→ Aim
Quote all lines below exactly. Images stay out.

__________

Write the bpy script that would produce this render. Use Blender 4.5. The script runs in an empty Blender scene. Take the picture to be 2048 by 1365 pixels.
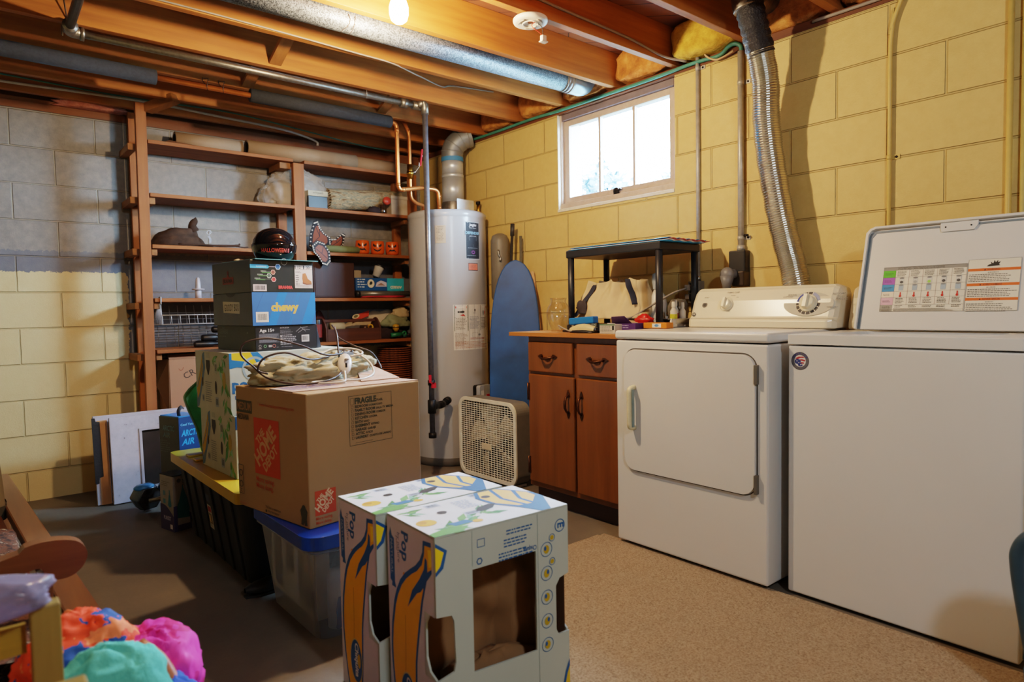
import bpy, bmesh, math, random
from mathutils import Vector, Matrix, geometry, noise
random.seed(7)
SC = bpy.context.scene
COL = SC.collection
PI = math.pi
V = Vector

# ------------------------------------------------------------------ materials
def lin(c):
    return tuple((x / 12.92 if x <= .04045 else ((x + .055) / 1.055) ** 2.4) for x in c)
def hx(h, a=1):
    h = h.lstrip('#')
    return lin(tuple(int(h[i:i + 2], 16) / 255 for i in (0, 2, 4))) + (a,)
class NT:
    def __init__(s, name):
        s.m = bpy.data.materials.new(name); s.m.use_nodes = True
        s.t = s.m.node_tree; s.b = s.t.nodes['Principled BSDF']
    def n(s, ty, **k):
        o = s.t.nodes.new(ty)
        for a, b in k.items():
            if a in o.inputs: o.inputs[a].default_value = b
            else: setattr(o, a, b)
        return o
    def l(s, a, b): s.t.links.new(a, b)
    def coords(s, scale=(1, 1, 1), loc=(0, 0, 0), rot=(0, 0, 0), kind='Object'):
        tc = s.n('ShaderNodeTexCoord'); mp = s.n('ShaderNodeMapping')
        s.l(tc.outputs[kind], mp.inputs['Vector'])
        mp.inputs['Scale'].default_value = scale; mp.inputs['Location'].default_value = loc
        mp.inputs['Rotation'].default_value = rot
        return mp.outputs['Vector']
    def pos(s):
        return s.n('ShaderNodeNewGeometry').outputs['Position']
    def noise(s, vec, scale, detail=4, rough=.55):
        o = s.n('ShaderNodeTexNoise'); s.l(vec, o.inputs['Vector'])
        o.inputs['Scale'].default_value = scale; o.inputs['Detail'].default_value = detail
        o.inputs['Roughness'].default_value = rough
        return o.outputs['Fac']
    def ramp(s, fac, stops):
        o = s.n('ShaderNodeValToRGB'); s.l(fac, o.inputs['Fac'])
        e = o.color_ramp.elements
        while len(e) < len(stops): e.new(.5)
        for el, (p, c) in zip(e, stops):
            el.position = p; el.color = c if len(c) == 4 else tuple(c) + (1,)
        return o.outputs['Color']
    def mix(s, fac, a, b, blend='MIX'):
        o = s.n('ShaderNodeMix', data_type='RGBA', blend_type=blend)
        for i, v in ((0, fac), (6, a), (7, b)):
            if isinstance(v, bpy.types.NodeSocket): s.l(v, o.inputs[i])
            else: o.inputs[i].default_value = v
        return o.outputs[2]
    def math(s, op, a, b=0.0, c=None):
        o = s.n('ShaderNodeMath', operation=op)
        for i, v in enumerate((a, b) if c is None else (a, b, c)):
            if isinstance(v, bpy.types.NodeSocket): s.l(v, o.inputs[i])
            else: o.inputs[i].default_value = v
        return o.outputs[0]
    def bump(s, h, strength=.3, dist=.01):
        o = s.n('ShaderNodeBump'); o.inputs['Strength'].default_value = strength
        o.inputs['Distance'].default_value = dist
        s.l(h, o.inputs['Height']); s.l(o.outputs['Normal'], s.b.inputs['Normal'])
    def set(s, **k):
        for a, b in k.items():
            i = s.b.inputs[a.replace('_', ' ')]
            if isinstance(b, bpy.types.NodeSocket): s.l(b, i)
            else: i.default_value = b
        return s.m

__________

→ Response to the exercise
Write the bpy script that would produce this render. Use Blender 4.5. The script runs in an empty Blender scene. Take the picture to be 2048 by 1365 pixels.
import bpy, bmesh, math, random
from mathutils import Vector, Matrix, geometry, noise
random.seed(7)
SC = bpy.context.scene
COL = SC.collection
PI = math.pi
V = Vector

# ------------------------------------------------------------------ materials
def lin(c):
    return tuple((x / 12.92 if x <= .04045 else ((x + .055) / 1.055) ** 2.4) for x in c)
def hx(h, a=1):
    h = h.lstrip('#')
    return lin(tuple(int(h[i:i + 2], 16) / 255 for i in (0, 2, 4))) + (a,)
class NT:
    def __init__(s, name):
        s.m = bpy.data.materials.new(name); s.m.use_nodes = True
        s.t = s.m.node_tree; s.b = s.t.nodes['Principled BSDF']
    def n(s, ty, **k):
        o = s.t.nodes.new(ty)
        for a, b in k.items():
            if a in o.inputs: o.inputs[a].default_value = b
            else: setattr(o, a, b)
        return o
    def l(s, a, b): s.t.links.new(a, b)
    def coords(s, scale=(1, 1, 1), loc=(0, 0, 0), rot=(0, 0, 0), kind='Object'):
        tc = s.n('ShaderNodeTexCoord'); mp = s.n('ShaderNodeMapping')
        s.l(tc.outputs[kind], mp.inputs['Vector'])
        mp.inputs['Scale'].default_value = scale; mp.inputs['Location'].default_value = loc
        mp.inputs['Rotation'].default_value = rot
        return mp.outputs['Vector']
    def pos(s):
        return s.n('ShaderNodeNewGeometry').outputs['Position']
    def noise(s, vec, scale, detail=4, rough=.55):
        o = s.n('ShaderNodeTexNoise'); s.l(vec, o.inputs['Vector'])
        o.inputs['Scale'].default_value = scale; o.inputs['Detail'].default_value = detail
        o.inputs['Roughness'].default_value = rough
        return o.outputs['Fac']
    def ramp(s, fac, stops):
        o = s.n('ShaderNodeValToRGB'); s.l(fac, o.inputs['Fac'])
        e = o.color_ramp.elements
        while len(e) < len(stops): e.new(.5)
        for el, (p, c) in zip(e, stops):
            el.position = p; el.color = c if len(c) == 4 else tuple(c) + (1,)
        return o.outputs['Color']
    def mix(s, fac, a, b, blend='MIX'):
        o = s.n('ShaderNodeMix', data_type='RGBA', blend_type=blend)
        for i, v in ((0, fac), (6, a), (7, b)):
            if isinstance(v, bpy.types.NodeSocket): s.l(v, o.inputs[i])
            else: o.inputs[i].default_value = v
        return o.outputs[2]
    def math(s, op, a, b=0.0, c=None):
        o = s.n('ShaderNodeMath', operation=op)
        for i, v in enumerate((a, b) if c is None else (a, b, c)):
            if isinstance(v, bpy.types.NodeSocket): s.l(v, o.inputs[i])
            else: o.inputs[i].default_value = v
        return o.outputs[0]
    def bump(s, h, strength=.3, dist=.01):
        o = s.n('ShaderNodeBump'); o.inputs['Strength'].default_value = strength
        o.inputs['Distance'].default_value = dist
        s.l(h, o.inputs['Height']); s.l(o.outputs['Normal'], s.b.inputs['Normal'])
    def set(s, **k):
        for a, b in k.items():
            i = s.b.inputs[a.replace('_', ' ')]
            if isinstance(b, bpy.types.NodeSocket): s.l(b, i)
            else: i.default_value = b
        return s.m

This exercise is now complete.